Yes - that's what I thought you stated and you were inquiring about using a smaller cap (which reduces the "on" time).
Your fig is the same as the12volt's
relaydiagram22 but omits the 10k resistor (I have often questioned its purpose...) and does not highlight the +ve end of the electrolytic cap.
If your question was simply about using smaller caps - sure, just connect them in parallel. If 470u or 220u has insufficient delay then add more. (Ah - the beauty of parallel additions - just
add across.)
The fuse is fine - your fig shows the
complete wiring - though the fuse can be MUCH smaller...
Speaking of which, depending on the voltage range of the camera, if the camera consumes less current than the relay coil, why use the relay at all? EG - if the camera requires say +8V or +10V to operate, use the diode and parallel cap to power it. It's only if the camera requires say +12V or +11V to operate that the relay would be used, ie the relay keeps +12V connected (meaning up to 14.5V etc) to the camera despite the cap voltage and hence output = relay coil voltage decaying to 8V or 4V etc (depending on the relay's
drop out voltage).
Anyhow, the fuse and wiring need only be sufficient to handle the camera current.
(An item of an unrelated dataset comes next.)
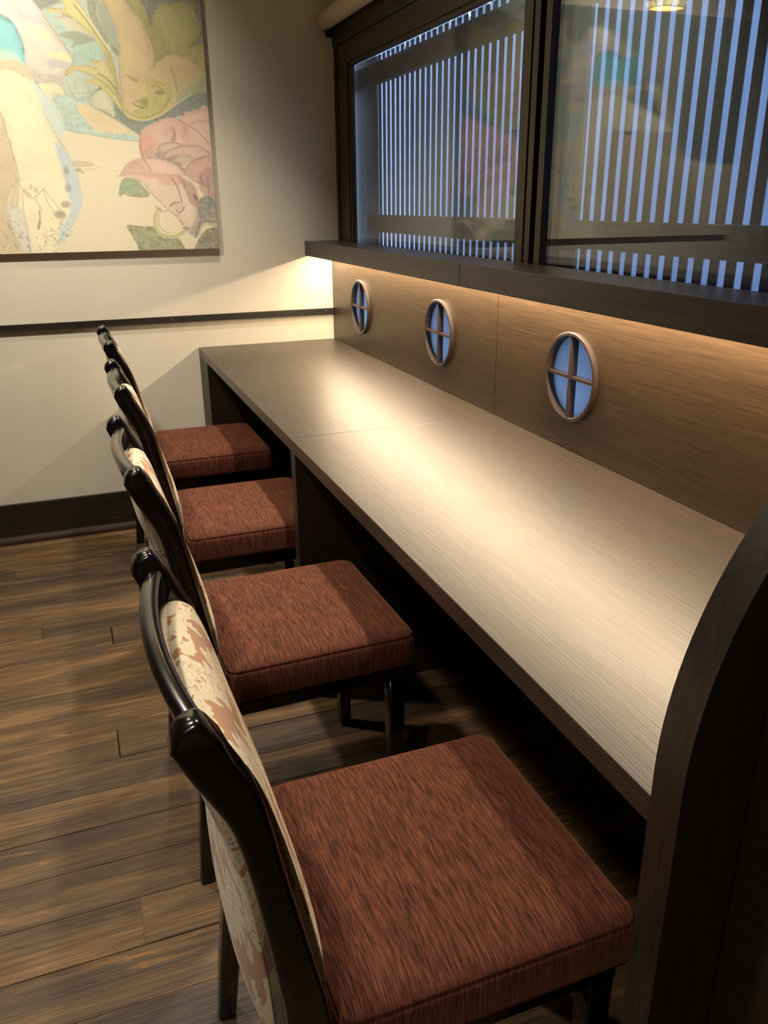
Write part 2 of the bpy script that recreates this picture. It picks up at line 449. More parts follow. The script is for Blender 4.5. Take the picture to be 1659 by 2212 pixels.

I doubt the camera would exceed 1A but I'd probably use a 5A or 10A (ATS style) fuse being the smallest commonly available & convenient automotive fuse with relay & wiring ratings above that (ie, the fuse must be rated to larger than the smallest downstream rating - eg a 15A or 30A relay and 10A wire means a 10A fuse or smaller).
Maybe a DEI 528T would suit? It's settable from about 1 sec to 45 secs tho I don't know if its output retriggers upon intervening input pulses.
It uses a 555 timer and - as I recall - a
missing pulse type function (which this is - ie, keep output on whilst it's retriggered withing a certain time period) does not use the 555's
conventional input (pin 2) as the input/trigger.
Otherwise the 528T could be hacked, or a 555 circuit built, or various equivalents. A 555 can power a load/camera of 200mA direct, else thru a transistor or relay etc.